> TASK INSTRUCTIONS: Transcribe the lines from the start of the data below through the line with "sc.view_settings.exposure = 0.0", word for word and nothing more.
= = = = =
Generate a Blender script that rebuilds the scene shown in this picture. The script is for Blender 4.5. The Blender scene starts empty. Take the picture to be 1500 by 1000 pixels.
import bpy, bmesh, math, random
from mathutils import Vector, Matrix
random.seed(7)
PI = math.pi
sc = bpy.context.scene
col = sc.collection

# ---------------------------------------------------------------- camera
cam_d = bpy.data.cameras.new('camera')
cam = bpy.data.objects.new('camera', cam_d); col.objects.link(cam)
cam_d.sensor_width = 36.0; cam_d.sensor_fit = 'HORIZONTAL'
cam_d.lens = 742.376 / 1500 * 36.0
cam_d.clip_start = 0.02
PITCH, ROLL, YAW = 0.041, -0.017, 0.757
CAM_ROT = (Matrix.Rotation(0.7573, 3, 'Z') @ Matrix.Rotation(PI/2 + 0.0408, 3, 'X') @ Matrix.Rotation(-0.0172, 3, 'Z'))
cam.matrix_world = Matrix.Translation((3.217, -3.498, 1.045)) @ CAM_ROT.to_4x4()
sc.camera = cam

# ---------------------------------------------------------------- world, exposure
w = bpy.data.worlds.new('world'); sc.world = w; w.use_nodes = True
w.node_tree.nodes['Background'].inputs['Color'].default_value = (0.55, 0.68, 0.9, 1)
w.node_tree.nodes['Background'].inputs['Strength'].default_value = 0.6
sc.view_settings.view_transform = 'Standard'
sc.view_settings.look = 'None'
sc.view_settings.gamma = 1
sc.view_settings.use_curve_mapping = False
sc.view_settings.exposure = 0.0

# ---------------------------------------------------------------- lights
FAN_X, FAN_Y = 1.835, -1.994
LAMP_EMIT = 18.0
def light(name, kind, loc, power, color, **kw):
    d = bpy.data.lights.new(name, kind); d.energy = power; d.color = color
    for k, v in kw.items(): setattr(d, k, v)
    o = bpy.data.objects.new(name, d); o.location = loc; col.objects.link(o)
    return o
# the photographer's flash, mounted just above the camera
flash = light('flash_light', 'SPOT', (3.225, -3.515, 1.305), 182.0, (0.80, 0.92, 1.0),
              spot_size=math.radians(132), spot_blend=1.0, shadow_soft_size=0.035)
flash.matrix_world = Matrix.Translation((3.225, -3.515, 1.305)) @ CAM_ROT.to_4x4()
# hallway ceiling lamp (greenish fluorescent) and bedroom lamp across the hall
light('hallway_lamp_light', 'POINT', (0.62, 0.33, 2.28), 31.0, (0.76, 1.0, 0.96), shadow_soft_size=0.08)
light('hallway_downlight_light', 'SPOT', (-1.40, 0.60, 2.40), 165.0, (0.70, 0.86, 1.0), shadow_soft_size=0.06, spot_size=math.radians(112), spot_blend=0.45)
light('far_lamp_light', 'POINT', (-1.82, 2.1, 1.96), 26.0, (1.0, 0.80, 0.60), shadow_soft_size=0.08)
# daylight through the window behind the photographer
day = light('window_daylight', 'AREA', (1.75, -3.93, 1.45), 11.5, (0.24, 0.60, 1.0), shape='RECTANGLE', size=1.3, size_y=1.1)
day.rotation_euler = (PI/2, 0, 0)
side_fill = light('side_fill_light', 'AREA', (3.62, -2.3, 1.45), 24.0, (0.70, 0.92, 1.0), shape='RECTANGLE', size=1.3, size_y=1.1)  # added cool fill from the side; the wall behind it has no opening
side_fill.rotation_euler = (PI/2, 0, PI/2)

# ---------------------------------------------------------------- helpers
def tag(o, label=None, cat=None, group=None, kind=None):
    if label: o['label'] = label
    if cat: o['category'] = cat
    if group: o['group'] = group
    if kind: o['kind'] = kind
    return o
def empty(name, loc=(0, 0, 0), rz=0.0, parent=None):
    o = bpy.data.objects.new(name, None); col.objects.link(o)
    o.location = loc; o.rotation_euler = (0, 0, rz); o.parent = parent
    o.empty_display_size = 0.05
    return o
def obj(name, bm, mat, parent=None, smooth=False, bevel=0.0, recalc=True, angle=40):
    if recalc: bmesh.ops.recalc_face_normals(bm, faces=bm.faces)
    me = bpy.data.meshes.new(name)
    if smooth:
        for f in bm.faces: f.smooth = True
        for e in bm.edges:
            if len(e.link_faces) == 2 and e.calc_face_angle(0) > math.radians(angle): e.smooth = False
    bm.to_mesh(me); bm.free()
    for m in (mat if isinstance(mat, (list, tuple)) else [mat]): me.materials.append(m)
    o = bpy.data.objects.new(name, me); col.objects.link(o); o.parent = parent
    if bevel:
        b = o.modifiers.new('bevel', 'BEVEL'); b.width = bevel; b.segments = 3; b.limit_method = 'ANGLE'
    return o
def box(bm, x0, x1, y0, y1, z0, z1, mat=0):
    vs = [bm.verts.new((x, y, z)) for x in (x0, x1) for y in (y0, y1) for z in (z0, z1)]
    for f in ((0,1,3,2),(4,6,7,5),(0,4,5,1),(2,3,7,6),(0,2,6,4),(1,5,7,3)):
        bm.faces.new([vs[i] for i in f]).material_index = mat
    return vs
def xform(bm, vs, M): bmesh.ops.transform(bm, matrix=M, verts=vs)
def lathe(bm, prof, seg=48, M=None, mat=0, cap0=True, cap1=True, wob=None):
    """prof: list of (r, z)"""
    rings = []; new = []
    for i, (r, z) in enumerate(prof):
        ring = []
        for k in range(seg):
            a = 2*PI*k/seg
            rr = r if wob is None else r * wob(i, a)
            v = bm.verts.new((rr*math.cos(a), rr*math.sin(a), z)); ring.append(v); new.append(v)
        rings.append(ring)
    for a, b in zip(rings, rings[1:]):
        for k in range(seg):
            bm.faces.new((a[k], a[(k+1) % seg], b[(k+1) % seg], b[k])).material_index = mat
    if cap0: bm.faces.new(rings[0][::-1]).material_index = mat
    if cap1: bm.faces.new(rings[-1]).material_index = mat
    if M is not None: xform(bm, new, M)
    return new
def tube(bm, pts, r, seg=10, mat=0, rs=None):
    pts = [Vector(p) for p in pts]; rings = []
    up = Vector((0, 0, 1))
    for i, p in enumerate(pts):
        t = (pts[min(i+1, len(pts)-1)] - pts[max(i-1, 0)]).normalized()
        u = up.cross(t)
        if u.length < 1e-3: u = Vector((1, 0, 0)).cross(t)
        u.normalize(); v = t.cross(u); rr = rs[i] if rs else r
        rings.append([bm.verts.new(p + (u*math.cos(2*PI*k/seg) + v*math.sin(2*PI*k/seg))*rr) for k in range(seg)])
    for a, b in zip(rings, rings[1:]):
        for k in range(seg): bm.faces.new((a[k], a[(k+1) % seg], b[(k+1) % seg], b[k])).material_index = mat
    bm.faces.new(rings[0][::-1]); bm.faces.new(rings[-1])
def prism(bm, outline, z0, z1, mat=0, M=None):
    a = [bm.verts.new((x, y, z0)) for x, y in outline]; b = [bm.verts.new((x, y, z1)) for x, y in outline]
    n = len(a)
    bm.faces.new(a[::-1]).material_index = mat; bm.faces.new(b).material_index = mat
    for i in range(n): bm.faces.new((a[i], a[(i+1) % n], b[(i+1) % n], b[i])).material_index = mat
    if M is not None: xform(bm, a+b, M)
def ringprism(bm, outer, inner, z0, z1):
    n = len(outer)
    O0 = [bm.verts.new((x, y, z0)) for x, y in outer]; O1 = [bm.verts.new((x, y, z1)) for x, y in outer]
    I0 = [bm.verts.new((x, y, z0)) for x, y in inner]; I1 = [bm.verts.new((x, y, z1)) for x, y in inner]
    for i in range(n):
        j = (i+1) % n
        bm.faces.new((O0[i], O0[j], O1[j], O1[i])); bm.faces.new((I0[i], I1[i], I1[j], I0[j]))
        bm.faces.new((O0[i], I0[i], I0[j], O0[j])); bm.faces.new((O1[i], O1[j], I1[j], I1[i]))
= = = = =
> RESPONSE TO THE TASK:
Generate a Blender script that rebuilds the scene shown in this picture. The script is for Blender 4.5. The Blender scene starts empty. Take the picture to be 1500 by 1000 pixels.
import bpy, bmesh, math, random
from mathutils import Vector, Matrix
random.seed(7)
PI = math.pi
sc = bpy.context.scene
col = sc.collection

# ---------------------------------------------------------------- camera
cam_d = bpy.data.cameras.new('camera')
cam = bpy.data.objects.new('camera', cam_d); col.objects.link(cam)
cam_d.sensor_width = 36.0; cam_d.sensor_fit = 'HORIZONTAL'
cam_d.lens = 742.376 / 1500 * 36.0
cam_d.clip_start = 0.02
PITCH, ROLL, YAW = 0.041, -0.017, 0.757
CAM_ROT = (Matrix.Rotation(0.7573, 3, 'Z') @ Matrix.Rotation(PI/2 + 0.0408, 3, 'X') @ Matrix.Rotation(-0.0172, 3, 'Z'))
cam.matrix_world = Matrix.Translation((3.217, -3.498, 1.045)) @ CAM_ROT.to_4x4()
sc.camera = cam

# ---------------------------------------------------------------- world, exposure
w = bpy.data.worlds.new('world'); sc.world = w; w.use_nodes = True
w.node_tree.nodes['Background'].inputs['Color'].default_value = (0.55, 0.68, 0.9, 1)
w.node_tree.nodes['Background'].inputs['Strength'].default_value = 0.6
sc.view_settings.view_transform = 'Standard'
sc.view_settings.look = 'None'
sc.view_settings.gamma = 1
sc.view_settings.use_curve_mapping = False
sc.view_settings.exposure = 0.0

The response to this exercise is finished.